『週刊少年ジャンプ』で企画されている『JUMP新世界漫画賞』は、新人漫画家の登竜門となる賞の1つ。そこで人気漫画家の絵柄にそっくりな作品が入賞し、ファンを驚かせているようだ。
プロ漫画家と見まがうクオリティー
読者の度肝を抜いたのは、「JUMP新世界漫画賞」2021年12月期で準入選となった阿久津ナオキの『ボーイミーツガールミーツボーイ』。恋人の死を防ぐためタイムリープを繰り返す男が、恋人から思わぬ事実を突きつけられる、会話劇を中心としたSFロマンスだ。
受賞作は「ジャンプ+」でも公開されているのだが、注目すべきは絵柄やコマ割りのクセ。『チェンソーマン』で知られる藤本タツキの特徴に似ており、作品を読んだ人からは戸惑いの声すら上がっている。
本日発売の少年ジャンプ12号で、2021年12月期新世界漫画賞の審査結果が発表され、準入選2本&佳作3本と、またまたスゴい結果になりました。受賞作はジャンプ+から無料で読めますので、ぜひ未来の大ヒット作家をチェックしてください!→https://t.co/Sg1nITXYRD pic.twitter.com/YG2OkboX6C
— 少年ジャンプ漫画賞 (@jump_mangasho) February 21, 2022
さらには、藤本が別名義を使って新人賞に応募したという説も浮上。《タツキがなんか新しいことやりたいなって名前変えて新人賞に応募したんじゃなくて?》《タツキがまた新人のフリして漫画描いてら》《「タツキに影響受けた新人」のフリして本人が送った可能性を捨てきれない》《これ逆にタツキじゃなきゃ既存の作家に絵柄寄せすぎだって叩かれるレベルだろ》と勘繰る声が上がっている。
藤本タツキならやりかねない?
これまでの藤本の“奇行”を考えれば、ファンたちが邪推するのも仕方がないかもしれない。たとえば代表的なものといえば、藤本の妹を自称するツイッターアカウント「ながやまこはる」。担当編集者が関係者のフリをした危険人物と思い、藤本に報告したところ、実は藤本本人のアカウントだったそうだ。
また「pixiv」では、日本語勉強中のフィリピン人を装っていたこともある。次は名前を変えて、新人漫画家として腕試ししている…という考察もあながち突飛なものではないだろう。

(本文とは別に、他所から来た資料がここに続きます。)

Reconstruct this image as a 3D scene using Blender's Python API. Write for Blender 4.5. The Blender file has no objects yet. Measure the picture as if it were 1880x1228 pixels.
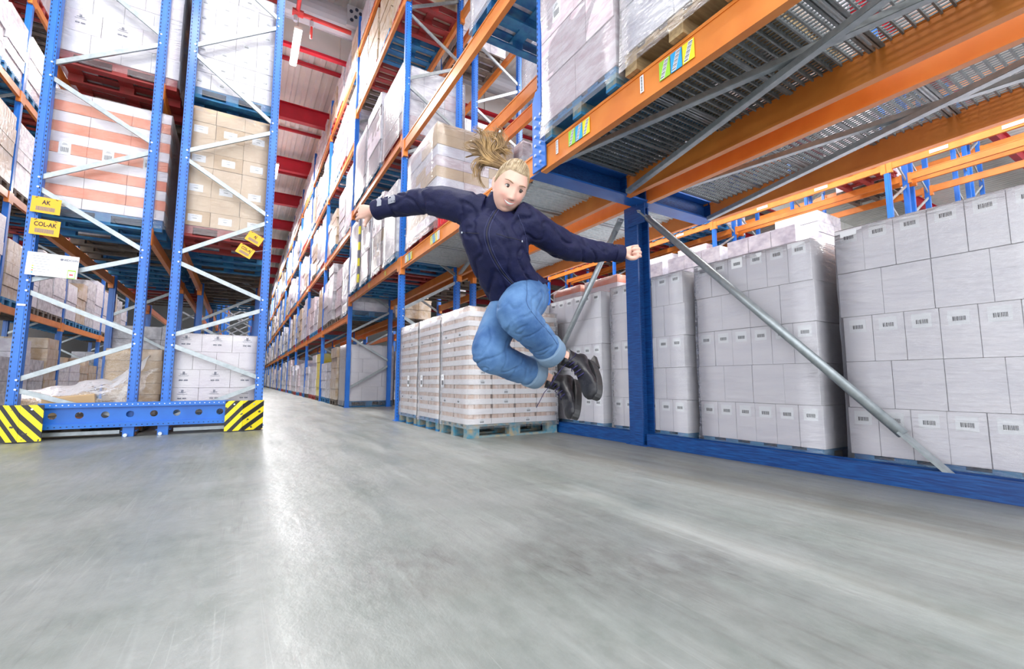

とはいえ、「ボーイミーツガールミーツボーイ」に関しては変名疑惑を否定する声も少なくない。予想を裏切る展開を好む藤本にしては、比較的穏やかなストーリーとなっているからだ。
SNS上では《藤本タツキ本人だったら、もうちょっと画面演出で見せると思うぞ?》《絵と構図とコマ割りはタツキだけどストーリーはタツキじゃなかった》《かなり似てるけどこんなハッピーエンドにしないやろ》といった意見が飛び交っており、真相は今のところ分からない。
なお、受賞の発表があった「ジャンプ」12号では、編集部からの講評で「もう少し自分なりの絵柄になるよう修正してみてほしい」とチクリ。明記されていないが、藤本との酷似を指しているのだろう。
はたして「阿久津ナオキ」とは何者なのか。正体を見極めるためにも、今後の活躍に注目したいところだ。